- _REQUIRED TASK_: Copy the records below word for word, from the first line through the line that contains "w.node_tree.nodes['Background'].inputs[1].default_value = .6", and leave out any pictures.

>> start TASK DATA

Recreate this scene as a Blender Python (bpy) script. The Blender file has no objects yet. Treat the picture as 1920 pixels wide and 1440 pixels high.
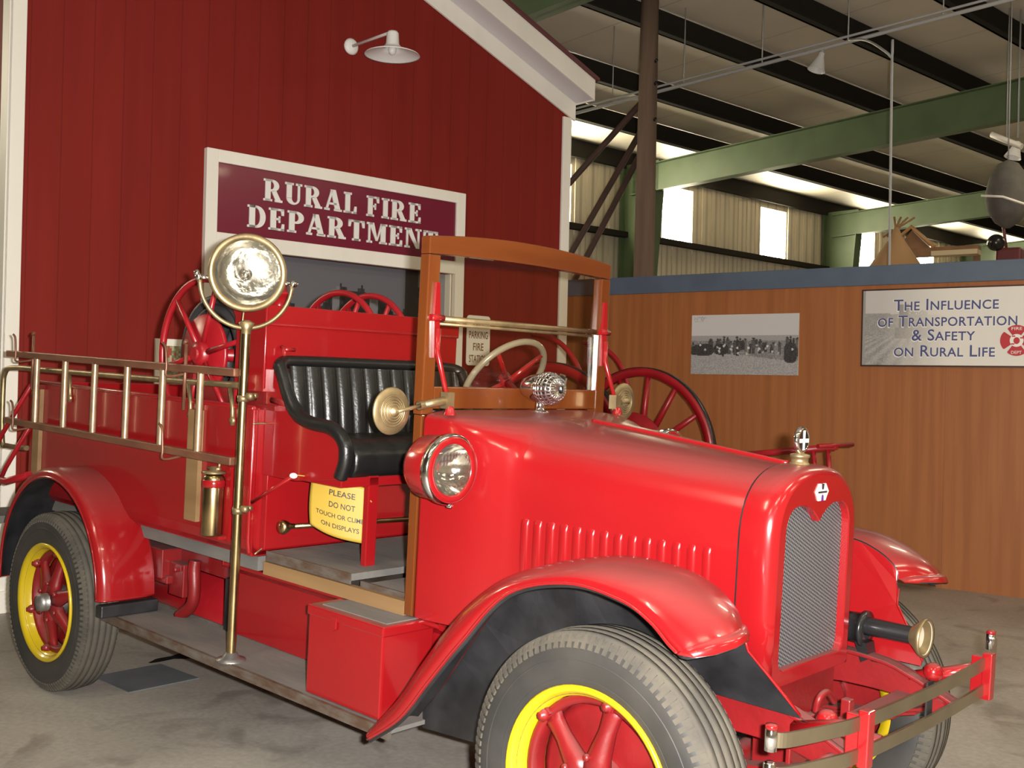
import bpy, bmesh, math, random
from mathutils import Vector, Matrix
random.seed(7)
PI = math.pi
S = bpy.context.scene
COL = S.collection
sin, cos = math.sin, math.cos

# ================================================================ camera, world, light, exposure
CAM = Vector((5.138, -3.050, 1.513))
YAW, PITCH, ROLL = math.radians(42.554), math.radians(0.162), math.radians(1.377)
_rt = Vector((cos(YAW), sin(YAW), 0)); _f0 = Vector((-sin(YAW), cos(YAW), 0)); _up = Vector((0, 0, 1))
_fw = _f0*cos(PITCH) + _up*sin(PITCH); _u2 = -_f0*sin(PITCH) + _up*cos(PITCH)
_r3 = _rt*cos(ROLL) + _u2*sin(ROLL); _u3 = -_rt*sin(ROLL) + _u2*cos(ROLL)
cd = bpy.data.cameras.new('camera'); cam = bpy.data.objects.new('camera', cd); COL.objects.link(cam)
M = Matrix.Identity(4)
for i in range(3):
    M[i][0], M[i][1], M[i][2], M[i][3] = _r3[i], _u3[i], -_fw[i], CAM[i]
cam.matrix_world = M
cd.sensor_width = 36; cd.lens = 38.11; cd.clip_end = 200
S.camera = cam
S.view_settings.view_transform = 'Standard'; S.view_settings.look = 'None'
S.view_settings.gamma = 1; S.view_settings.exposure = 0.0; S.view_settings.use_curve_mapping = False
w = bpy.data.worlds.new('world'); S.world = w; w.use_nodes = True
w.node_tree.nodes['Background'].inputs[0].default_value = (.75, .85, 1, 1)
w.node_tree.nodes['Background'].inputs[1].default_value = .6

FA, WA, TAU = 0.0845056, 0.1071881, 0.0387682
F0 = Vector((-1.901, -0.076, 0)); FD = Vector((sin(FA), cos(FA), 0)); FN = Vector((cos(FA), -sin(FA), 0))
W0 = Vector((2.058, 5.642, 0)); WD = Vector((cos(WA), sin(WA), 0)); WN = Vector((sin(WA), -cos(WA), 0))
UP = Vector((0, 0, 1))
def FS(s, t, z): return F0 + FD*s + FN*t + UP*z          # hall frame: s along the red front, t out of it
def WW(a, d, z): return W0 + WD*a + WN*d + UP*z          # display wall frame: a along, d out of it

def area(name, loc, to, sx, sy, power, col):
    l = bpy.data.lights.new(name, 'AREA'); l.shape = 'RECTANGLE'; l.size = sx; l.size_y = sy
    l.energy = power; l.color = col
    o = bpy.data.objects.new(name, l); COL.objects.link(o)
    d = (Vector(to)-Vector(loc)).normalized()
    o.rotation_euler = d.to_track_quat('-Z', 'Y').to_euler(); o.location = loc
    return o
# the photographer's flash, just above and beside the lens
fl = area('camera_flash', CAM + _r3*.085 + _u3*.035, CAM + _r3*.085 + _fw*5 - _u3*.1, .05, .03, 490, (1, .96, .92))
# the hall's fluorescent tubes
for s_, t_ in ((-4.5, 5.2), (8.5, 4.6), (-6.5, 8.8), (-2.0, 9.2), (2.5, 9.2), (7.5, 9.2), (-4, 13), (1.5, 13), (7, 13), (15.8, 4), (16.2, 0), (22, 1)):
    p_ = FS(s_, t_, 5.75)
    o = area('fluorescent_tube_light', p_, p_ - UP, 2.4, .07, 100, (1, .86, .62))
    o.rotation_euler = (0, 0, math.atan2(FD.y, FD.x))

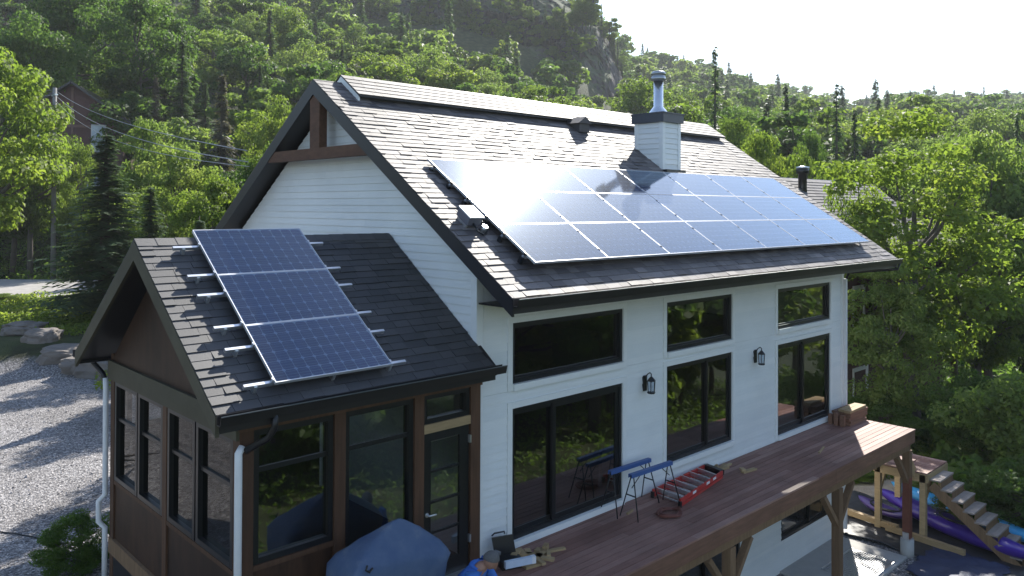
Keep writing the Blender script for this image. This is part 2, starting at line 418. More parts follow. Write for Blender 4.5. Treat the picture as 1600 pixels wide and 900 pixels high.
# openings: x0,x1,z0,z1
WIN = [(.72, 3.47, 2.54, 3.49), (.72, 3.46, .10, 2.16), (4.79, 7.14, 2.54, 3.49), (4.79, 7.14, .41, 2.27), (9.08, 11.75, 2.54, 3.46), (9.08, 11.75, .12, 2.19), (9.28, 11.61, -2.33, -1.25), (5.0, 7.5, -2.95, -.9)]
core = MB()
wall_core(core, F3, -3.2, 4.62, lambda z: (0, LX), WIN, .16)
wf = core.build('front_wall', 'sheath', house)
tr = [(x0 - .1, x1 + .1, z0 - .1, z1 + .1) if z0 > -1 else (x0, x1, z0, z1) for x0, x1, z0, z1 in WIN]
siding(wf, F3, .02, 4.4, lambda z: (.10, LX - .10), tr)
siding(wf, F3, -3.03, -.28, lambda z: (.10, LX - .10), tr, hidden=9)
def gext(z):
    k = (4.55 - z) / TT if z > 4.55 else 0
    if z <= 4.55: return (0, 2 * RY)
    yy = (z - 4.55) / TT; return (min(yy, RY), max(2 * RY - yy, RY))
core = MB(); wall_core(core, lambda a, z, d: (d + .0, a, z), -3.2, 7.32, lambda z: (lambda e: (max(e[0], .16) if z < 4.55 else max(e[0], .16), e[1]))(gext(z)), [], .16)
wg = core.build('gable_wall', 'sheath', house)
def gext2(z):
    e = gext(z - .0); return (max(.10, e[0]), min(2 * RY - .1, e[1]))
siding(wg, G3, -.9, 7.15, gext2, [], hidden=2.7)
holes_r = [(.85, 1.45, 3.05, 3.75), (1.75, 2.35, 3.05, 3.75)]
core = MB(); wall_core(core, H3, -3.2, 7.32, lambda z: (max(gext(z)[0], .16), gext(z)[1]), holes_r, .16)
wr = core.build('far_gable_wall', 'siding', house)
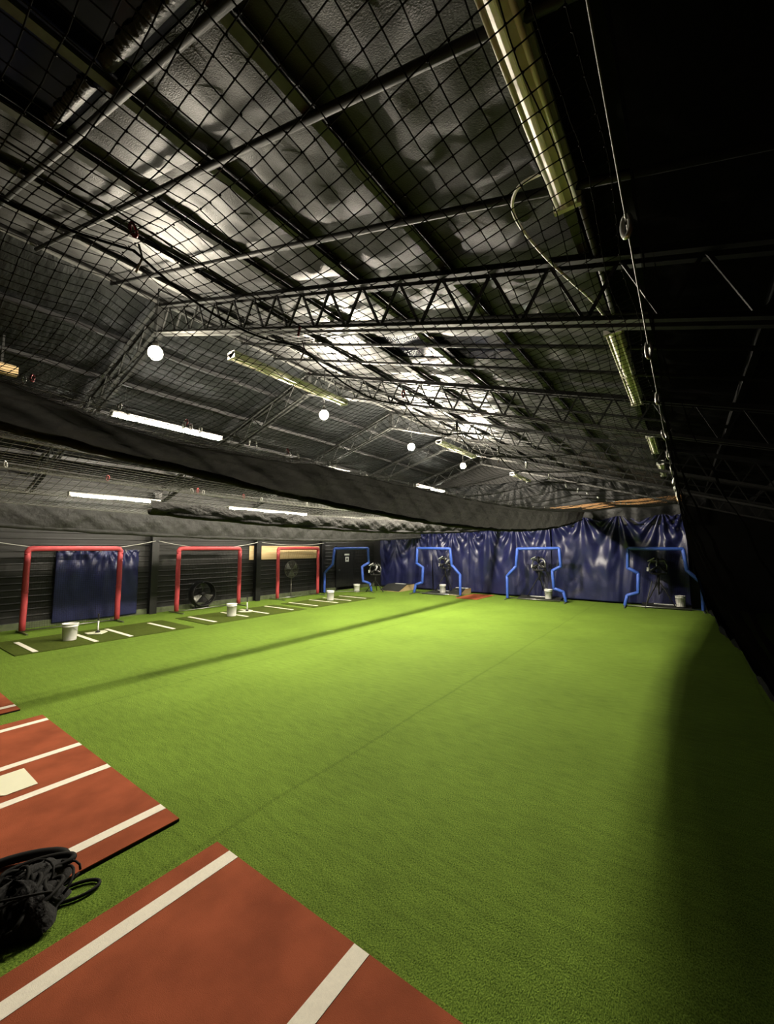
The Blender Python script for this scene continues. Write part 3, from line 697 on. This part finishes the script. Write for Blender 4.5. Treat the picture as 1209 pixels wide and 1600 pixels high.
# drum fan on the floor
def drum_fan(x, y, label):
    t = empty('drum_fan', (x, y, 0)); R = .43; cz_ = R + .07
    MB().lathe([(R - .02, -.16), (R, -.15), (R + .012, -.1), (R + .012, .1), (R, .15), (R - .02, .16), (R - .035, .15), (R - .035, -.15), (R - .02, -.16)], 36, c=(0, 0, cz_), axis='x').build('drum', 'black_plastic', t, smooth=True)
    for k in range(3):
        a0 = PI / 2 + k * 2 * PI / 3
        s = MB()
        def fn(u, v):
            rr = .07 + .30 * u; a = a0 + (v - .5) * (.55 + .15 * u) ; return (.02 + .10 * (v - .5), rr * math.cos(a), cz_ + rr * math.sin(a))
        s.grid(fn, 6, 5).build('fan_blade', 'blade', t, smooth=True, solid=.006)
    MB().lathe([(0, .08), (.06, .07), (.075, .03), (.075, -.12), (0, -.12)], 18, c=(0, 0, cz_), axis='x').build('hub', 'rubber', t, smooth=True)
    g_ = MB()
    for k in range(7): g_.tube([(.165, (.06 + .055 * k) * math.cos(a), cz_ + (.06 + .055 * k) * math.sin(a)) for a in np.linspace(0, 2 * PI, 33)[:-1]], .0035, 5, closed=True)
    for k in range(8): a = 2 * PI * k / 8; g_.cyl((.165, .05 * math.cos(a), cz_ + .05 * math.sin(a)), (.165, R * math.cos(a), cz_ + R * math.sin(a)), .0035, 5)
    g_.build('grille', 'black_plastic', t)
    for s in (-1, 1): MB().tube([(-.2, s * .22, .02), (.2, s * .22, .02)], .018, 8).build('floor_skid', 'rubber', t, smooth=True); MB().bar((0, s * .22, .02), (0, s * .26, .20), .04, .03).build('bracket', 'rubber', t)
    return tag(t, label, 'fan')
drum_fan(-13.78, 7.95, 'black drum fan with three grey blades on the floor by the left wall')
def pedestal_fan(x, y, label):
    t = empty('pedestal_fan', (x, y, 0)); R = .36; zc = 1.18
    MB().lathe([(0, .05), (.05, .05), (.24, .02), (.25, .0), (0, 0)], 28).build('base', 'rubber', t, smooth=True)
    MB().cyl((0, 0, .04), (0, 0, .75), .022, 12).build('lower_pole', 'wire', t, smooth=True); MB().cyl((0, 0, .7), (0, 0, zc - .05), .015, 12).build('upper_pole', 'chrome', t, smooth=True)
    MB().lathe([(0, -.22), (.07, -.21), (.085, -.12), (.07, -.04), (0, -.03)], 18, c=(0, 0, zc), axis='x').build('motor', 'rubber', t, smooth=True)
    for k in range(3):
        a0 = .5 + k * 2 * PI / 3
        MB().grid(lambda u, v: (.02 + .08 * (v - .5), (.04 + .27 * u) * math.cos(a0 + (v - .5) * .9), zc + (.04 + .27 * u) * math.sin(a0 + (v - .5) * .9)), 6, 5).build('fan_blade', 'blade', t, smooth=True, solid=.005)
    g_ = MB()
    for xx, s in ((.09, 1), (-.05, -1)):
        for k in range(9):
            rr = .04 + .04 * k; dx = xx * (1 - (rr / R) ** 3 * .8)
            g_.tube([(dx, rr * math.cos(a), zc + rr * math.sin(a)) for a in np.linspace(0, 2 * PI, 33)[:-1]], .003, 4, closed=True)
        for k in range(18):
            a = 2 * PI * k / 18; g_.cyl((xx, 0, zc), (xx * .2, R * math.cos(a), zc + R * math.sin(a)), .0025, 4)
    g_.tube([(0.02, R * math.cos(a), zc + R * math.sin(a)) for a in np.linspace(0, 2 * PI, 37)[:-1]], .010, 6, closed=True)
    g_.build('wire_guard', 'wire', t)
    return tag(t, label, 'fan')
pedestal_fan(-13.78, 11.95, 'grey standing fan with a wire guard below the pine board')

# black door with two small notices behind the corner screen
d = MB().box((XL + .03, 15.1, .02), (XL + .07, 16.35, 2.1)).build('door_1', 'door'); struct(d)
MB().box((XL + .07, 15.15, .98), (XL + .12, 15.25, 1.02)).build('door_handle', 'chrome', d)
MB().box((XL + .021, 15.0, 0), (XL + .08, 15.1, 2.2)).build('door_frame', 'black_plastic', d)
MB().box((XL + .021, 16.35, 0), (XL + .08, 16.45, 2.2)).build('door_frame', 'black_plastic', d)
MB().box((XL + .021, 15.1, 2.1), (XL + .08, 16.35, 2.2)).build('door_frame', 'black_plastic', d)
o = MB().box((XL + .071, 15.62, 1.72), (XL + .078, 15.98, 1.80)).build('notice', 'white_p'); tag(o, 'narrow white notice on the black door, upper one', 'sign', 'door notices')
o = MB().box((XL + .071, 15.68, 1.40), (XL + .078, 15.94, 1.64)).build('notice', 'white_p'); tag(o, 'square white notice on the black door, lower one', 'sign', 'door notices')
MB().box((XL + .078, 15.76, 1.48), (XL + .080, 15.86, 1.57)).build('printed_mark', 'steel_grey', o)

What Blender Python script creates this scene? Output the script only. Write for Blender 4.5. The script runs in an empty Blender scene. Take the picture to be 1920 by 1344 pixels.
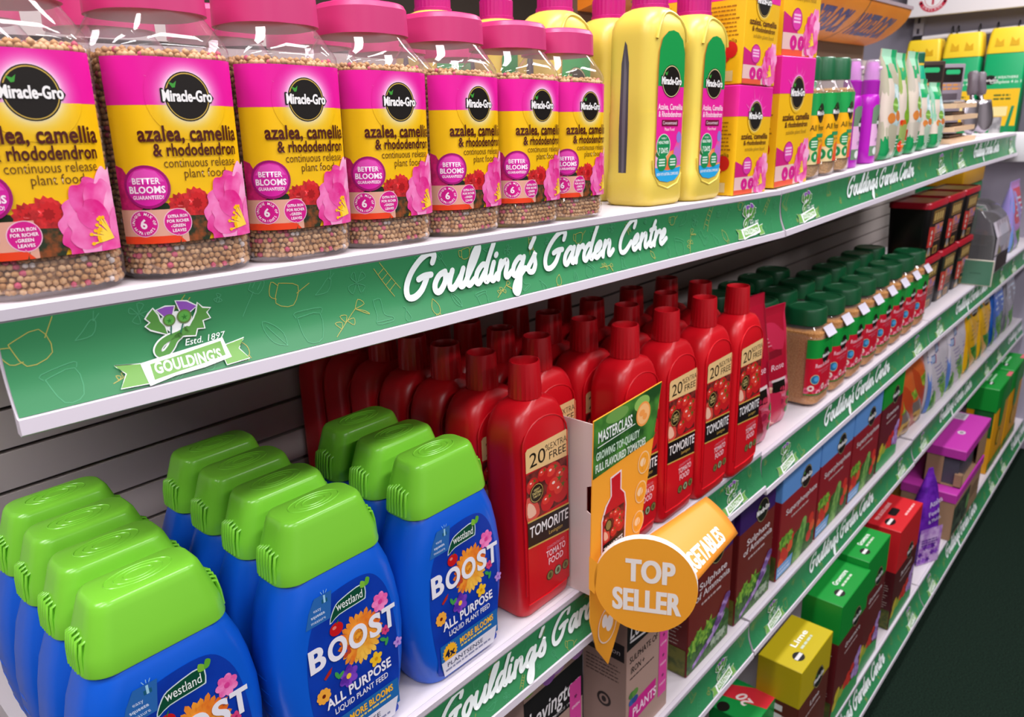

>> end TASK DATA

- _WRITTEN RESPONSE_:
Recreate this scene as a Blender Python (bpy) script. The Blender file has no objects yet. Treat the picture as 1920 pixels wide and 1440 pixels high.
import bpy, bmesh, math, random
from mathutils import Vector, Matrix
random.seed(7)
PI = math.pi
S = bpy.context.scene
COL = S.collection
sin, cos = math.sin, math.cos

# ================================================================ camera, world, light, exposure
CAM = Vector((5.138, -3.050, 1.513))
YAW, PITCH, ROLL = math.radians(42.554), math.radians(0.162), math.radians(1.377)
_rt = Vector((cos(YAW), sin(YAW), 0)); _f0 = Vector((-sin(YAW), cos(YAW), 0)); _up = Vector((0, 0, 1))
_fw = _f0*cos(PITCH) + _up*sin(PITCH); _u2 = -_f0*sin(PITCH) + _up*cos(PITCH)
_r3 = _rt*cos(ROLL) + _u2*sin(ROLL); _u3 = -_rt*sin(ROLL) + _u2*cos(ROLL)
cd = bpy.data.cameras.new('camera'); cam = bpy.data.objects.new('camera', cd); COL.objects.link(cam)
M = Matrix.Identity(4)
for i in range(3):
    M[i][0], M[i][1], M[i][2], M[i][3] = _r3[i], _u3[i], -_fw[i], CAM[i]
cam.matrix_world = M
cd.sensor_width = 36; cd.lens = 38.11; cd.clip_end = 200
S.camera = cam
S.view_settings.view_transform = 'Standard'; S.view_settings.look = 'None'
S.view_settings.gamma = 1; S.view_settings.exposure = 0.0; S.view_settings.use_curve_mapping = False
w = bpy.data.worlds.new('world'); S.world = w; w.use_nodes = True
w.node_tree.nodes['Background'].inputs[0].default_value = (.75, .85, 1, 1)
w.node_tree.nodes['Background'].inputs[1].default_value = .6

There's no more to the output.